A vegliare sul passaggio fra il primo e il secondo ambiente, due Angeli reggicandelabro ricordano i lavori di decorazione eseguita da Pogliaghi per l’altare maggiore del Duomo di Pisa. Le quattro figure bronzee per la Cappella del Sacramento della Basilica del Santo di Padova attorniano invece il modello creato per la maggiore commissione ricevuta da Pogliaghi che lo assorbirà completamente tra 1894 e 1908: la porta centrale del Duomo di Milano dedicata alla Vergine Maria. Introdotto dalla scalinata in marmo di Candoglia, il gesso in scala 1:1 sorprende e affascina per la sua prorompente e scenografica teatralità. Le formelle – dopo aver subito il processo di fusione a cera persa da cui è nata l’opera finale in bronzo – sono state assemblate, rilavorate e in parte dipinte dall’artista per ottenere una personale riproduzione dell’opera.
A testimonianza di due illustri commissioni romane rimangono, invece, il bozzetto per il gruppo scultoreo della Concordia, per l’Altare della Patria, e due formelle per la porta centrale della Basilica di Santa Maria Maggiore.
Fra le tante opere presenti nell’Atelier, emerge su un capitello il volume scuro dell’unica scultura contemporanea della collezione: l’Autoritratto in bronzo di Francesco Messina del 1924.
Esedra
La ricca collezione archeologica di Pogliaghi trova posto nella suggestiva cornice architettonica progettata dallo stesso padrone di casa, che rievoca qui l’esempio illustre del Pantheon di Roma. Domina in questa sala il gusto per l’accumulo, in un affollamento di apparentemente casualità di opere dietro cui si cela la colta regia e l’estro scenografico dell’artista.

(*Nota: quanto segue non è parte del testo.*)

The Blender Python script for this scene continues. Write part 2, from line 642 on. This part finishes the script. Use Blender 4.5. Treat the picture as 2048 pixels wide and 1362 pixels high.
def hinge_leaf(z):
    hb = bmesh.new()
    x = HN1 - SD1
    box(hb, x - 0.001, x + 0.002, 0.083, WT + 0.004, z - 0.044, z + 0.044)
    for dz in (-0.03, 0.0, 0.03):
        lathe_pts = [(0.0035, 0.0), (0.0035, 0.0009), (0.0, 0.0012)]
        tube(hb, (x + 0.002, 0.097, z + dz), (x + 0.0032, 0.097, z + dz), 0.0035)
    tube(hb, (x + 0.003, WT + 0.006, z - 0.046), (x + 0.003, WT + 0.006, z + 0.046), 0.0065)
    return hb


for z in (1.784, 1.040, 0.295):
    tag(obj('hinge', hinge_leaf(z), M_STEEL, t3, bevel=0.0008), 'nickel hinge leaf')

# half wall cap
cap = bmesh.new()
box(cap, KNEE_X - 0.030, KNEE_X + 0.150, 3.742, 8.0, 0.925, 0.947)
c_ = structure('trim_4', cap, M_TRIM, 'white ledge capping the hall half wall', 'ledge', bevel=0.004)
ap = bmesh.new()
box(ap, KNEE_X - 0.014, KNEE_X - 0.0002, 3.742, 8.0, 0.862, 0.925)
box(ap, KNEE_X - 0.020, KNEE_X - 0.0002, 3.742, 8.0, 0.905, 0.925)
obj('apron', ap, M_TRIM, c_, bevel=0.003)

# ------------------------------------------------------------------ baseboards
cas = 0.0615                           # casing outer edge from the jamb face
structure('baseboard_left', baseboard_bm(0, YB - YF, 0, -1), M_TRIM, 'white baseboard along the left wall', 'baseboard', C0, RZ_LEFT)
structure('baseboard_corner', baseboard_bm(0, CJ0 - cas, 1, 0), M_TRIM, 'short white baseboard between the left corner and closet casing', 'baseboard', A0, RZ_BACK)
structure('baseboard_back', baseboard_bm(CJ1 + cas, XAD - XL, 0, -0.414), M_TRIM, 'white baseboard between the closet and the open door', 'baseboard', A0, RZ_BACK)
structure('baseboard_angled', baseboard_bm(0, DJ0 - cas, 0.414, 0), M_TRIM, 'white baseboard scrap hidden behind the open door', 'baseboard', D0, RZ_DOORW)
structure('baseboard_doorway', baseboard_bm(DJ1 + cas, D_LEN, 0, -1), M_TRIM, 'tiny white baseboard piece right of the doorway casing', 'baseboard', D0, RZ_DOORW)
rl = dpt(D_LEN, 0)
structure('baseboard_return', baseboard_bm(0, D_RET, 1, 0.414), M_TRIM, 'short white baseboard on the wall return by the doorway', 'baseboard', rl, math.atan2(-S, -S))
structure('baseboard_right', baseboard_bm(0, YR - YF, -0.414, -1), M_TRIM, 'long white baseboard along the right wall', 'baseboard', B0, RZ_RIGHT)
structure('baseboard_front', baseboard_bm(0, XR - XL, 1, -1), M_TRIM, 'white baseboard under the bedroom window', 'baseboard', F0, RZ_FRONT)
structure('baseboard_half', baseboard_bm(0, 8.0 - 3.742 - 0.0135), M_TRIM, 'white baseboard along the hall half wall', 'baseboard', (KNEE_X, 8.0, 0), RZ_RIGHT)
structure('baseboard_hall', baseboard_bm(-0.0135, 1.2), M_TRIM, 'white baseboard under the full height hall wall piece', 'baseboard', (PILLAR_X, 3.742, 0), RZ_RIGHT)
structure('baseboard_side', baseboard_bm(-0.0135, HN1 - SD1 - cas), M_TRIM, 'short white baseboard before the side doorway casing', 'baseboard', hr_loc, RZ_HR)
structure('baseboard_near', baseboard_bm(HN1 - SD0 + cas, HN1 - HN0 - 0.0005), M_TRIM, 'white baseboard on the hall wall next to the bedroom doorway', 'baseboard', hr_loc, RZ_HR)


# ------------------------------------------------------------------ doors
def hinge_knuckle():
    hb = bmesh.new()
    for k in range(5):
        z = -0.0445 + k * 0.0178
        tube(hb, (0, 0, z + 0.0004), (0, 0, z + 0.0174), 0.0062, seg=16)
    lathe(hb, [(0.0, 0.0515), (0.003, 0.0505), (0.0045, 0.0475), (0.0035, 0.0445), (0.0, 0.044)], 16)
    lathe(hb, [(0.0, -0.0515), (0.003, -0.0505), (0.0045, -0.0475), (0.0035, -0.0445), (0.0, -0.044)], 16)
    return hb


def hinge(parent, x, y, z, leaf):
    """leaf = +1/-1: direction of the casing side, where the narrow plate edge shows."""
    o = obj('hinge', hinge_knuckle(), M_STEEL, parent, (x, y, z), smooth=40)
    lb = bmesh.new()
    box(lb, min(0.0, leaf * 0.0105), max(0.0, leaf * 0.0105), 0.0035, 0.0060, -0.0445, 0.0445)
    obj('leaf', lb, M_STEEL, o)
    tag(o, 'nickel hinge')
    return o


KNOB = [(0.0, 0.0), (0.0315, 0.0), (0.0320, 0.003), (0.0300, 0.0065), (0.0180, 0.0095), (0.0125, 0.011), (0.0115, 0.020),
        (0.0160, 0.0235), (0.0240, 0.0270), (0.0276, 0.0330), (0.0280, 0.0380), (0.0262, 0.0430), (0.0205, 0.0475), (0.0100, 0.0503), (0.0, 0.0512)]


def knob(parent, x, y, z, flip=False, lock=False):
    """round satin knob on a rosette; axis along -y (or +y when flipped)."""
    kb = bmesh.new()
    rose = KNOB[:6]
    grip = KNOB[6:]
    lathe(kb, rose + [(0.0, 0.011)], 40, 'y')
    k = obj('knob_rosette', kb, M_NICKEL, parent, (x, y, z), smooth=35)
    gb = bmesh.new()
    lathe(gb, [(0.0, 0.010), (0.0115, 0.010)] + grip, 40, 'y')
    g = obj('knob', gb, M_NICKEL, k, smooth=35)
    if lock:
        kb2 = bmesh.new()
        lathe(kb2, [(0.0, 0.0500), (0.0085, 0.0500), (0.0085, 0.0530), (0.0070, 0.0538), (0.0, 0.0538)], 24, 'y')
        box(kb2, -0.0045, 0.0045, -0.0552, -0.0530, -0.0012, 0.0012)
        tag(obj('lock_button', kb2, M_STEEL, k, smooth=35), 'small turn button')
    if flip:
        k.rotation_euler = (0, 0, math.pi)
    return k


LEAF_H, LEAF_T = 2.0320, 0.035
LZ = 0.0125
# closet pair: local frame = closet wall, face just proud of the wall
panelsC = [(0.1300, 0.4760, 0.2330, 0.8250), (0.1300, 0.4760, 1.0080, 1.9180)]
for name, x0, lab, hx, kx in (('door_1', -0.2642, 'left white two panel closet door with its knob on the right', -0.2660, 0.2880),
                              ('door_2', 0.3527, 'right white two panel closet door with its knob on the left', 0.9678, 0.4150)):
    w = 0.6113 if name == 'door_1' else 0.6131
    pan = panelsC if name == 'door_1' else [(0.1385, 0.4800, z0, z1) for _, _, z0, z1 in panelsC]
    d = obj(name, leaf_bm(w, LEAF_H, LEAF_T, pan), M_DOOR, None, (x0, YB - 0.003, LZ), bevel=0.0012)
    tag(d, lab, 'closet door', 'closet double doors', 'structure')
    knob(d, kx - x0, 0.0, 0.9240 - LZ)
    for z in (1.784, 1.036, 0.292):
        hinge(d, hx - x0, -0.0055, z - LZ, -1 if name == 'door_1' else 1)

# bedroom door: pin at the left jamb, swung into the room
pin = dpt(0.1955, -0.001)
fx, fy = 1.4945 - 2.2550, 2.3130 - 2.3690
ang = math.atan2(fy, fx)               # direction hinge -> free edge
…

La nicchia centrale ospita la statua in marmo di Dioniso-Apollo, risalente alla prima metà del II secolo d.C. e acquistata a Roma nel 1893; Pogliaghi ha modo di confrontarsi direttamente con la gloriosa antichità da lui tanto ammirata, realizzando ex novo, in gesso, la testa del dio.
Ai piedi della statua sono disposte in ogni angolo, in un vero e proprio horror vacui, opere d’arte greca, romana (notevole in particolare il nucleo di ritratti imperiali), egizia (fra cui parte di una sfinge in granito, un’antefissa raffigurante il dio Bes e tre in ushabti in faience nella vetrina), ed etrusco-italica (come gli ex voto in terracotta datati tra il IV e il II secolo a.C.); e ancora, ceramiche antiche, frammenti di architetture classiche e di sarcofagi, opere rinascimentali, brani di pavimenti mosaicati e reperti archeologici. Osservando numerosi pezzi della collezione è possibile apprezzare modifiche, ricomposizioni e integrazioni operate da Pogliaghi stesso per creare pastiche tipici del gusto ottocentesco.